When the Cherry Blossoms Fell

Nine-year-old Michiko Minagawa bids her father good-bye before her birthday celebration. She doesn’t know the government has ordered all Japanese-born men out of the province. Ten days later, her family joins hundreds of Japanese Canadians on a train to the interior of British Columbia. Even though her aunt Sadie jokes about it, they have truly reached the “Land of No”. There are no paved roads, no streetlights and not streetcars. The house in which they are to live is dirty and drafty. At her new school Michiko learns the truth of her situation. She must face local prejudice, the worst winter in forty years, and her first Christmas without her father.

Stubborn Twig: Three Generations in the Life of a Japanese American Family

Stubborn Twig is a classic American story, a story of immigrants making their way in a new land. It is a living work of social history that rings with the power of truth and the drama of fiction, a moving saga about the challenges of becoming an American. Masuo Yasui traveled from Japan across the “other Oregon Trail‚” the one that spanned the Pacific Ocean in 1903. Like most immigrants, he came with big dreams and empty pockets. Working on the railroads, in a cannery, and as a houseboy before settling in Hood River, Oregon, he opened a store, raised a large family, and became one of the area’s most successful orchardists. As Masuo broke the race barrier in the local business community, his American-born children broke it in school, scouts and sports, excelling in most everything they tried. For the Yasui’s first-born son, the constraints and contradictions of being both Japanese and American led to tragedy. But his seven brothers and sisters prevailed, becoming doctors, lawyers, teachers, and farmers. It was a classic tale of the American dream come true‚ until December 7, 1941, changed their lives forever.

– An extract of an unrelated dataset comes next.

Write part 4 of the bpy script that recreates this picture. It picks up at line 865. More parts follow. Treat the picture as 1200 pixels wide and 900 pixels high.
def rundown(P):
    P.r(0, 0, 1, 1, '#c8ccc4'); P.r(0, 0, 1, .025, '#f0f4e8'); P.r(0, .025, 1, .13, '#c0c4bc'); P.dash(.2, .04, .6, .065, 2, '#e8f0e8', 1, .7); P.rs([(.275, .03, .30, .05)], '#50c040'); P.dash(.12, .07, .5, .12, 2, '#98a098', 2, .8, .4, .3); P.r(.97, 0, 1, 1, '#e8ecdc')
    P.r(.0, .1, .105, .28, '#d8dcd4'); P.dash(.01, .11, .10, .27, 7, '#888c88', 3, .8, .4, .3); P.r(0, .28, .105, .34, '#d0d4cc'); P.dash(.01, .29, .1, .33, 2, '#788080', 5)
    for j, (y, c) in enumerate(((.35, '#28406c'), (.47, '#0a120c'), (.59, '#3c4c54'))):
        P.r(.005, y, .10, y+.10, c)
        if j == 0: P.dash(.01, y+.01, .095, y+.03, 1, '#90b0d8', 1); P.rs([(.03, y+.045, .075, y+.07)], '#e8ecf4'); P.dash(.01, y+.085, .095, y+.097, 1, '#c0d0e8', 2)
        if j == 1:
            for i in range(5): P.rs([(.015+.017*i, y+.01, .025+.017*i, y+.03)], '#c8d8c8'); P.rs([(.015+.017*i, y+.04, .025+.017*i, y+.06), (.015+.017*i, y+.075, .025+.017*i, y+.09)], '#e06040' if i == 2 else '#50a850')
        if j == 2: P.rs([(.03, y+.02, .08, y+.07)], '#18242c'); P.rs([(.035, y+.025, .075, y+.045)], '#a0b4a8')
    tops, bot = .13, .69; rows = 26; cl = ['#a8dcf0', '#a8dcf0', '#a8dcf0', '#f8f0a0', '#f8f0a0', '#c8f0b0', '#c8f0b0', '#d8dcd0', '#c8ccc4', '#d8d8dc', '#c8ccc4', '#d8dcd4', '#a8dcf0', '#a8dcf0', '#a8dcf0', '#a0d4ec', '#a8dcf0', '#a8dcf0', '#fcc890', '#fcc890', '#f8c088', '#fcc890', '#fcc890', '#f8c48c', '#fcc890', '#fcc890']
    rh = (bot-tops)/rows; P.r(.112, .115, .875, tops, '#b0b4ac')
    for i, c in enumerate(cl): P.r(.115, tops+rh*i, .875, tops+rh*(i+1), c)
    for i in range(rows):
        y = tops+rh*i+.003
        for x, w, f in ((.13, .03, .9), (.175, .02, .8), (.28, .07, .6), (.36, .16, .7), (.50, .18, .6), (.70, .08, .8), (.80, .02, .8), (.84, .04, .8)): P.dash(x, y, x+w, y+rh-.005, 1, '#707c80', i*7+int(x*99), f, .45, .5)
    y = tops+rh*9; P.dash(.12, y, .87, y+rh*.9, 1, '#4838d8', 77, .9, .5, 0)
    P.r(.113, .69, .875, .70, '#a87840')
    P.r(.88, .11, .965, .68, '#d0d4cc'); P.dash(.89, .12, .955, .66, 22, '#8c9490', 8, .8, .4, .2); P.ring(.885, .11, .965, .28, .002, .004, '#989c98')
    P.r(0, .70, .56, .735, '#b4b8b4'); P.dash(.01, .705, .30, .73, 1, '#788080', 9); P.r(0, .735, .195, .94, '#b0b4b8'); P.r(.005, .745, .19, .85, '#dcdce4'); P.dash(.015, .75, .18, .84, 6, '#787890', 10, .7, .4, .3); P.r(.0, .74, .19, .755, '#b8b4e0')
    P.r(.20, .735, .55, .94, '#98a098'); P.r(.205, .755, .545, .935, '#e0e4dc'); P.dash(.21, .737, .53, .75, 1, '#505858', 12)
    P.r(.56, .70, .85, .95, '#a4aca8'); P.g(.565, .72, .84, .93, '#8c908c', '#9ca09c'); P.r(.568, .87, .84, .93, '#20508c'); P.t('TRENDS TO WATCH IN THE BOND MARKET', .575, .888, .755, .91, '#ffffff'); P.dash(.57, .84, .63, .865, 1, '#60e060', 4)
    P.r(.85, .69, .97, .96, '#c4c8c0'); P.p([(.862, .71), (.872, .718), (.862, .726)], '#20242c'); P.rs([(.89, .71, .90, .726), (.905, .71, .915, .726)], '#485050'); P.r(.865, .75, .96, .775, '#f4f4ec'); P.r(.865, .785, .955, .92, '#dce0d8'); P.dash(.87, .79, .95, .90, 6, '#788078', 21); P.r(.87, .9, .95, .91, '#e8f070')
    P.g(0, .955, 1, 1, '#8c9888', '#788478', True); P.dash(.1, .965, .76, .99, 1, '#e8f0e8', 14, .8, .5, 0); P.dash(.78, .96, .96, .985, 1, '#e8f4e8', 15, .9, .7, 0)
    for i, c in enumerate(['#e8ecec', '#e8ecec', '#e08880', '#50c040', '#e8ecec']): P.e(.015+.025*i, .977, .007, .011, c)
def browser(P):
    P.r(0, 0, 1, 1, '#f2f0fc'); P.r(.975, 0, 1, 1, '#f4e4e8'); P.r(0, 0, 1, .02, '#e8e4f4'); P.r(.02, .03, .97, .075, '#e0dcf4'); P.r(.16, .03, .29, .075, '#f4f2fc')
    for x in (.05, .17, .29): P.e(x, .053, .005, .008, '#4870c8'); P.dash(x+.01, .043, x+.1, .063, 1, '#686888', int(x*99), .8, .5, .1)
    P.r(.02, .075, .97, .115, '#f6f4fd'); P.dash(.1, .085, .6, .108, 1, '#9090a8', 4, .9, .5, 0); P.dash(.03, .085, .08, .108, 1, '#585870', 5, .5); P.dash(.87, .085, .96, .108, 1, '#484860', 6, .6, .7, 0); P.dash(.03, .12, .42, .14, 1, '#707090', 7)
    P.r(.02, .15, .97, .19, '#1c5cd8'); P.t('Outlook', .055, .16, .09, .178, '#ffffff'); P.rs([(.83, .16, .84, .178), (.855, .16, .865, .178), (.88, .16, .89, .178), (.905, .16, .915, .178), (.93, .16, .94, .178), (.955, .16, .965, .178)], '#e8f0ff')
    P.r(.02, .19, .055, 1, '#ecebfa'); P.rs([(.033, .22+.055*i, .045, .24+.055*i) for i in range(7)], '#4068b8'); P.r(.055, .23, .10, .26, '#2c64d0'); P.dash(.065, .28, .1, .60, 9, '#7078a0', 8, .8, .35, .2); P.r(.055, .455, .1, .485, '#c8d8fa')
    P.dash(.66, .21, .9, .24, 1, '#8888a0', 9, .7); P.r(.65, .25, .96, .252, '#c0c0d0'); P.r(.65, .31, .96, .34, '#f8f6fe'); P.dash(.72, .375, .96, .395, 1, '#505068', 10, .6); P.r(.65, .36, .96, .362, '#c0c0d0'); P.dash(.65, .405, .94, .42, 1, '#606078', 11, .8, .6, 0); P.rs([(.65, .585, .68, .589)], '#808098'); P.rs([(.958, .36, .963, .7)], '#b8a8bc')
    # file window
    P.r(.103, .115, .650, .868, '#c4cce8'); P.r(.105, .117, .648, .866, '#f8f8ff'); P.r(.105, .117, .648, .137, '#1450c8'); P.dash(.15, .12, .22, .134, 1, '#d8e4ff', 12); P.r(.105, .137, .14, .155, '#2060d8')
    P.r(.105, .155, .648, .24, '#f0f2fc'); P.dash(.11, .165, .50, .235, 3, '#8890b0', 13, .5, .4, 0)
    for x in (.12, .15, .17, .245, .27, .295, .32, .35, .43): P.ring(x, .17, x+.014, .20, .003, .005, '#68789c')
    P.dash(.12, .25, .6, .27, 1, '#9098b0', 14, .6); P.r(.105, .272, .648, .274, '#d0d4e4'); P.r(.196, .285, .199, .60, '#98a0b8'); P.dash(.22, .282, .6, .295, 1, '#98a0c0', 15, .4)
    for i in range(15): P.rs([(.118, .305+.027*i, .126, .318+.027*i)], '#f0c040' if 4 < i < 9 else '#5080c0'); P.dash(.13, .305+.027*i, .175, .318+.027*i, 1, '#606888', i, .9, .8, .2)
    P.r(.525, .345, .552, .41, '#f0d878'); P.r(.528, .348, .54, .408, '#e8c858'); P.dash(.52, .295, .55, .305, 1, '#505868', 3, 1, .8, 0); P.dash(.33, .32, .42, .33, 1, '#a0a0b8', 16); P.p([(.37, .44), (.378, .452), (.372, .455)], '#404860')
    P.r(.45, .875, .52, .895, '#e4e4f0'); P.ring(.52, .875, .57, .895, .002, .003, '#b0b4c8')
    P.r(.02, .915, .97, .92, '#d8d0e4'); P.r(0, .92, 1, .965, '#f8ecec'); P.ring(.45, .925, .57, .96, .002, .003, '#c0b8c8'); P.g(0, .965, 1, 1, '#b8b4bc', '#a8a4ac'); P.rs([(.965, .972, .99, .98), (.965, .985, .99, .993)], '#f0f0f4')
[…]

The Yasuis were among the more than 110,000 people of Japanese ancestry along the West Coast who were forced from their homes and interned in vast inland‚ “relocation camps.” Masuo was arrested as a spy and imprisoned for the rest of the war; his family was shamed and broken. Yet the Yasuis endured, as succeeding generations took up the challenge of finding their identity as Americans. Stubborn Twig is their story‚ a story at once tragic and triumphant, one that bears eloquent witness to both the promise and the peril of America.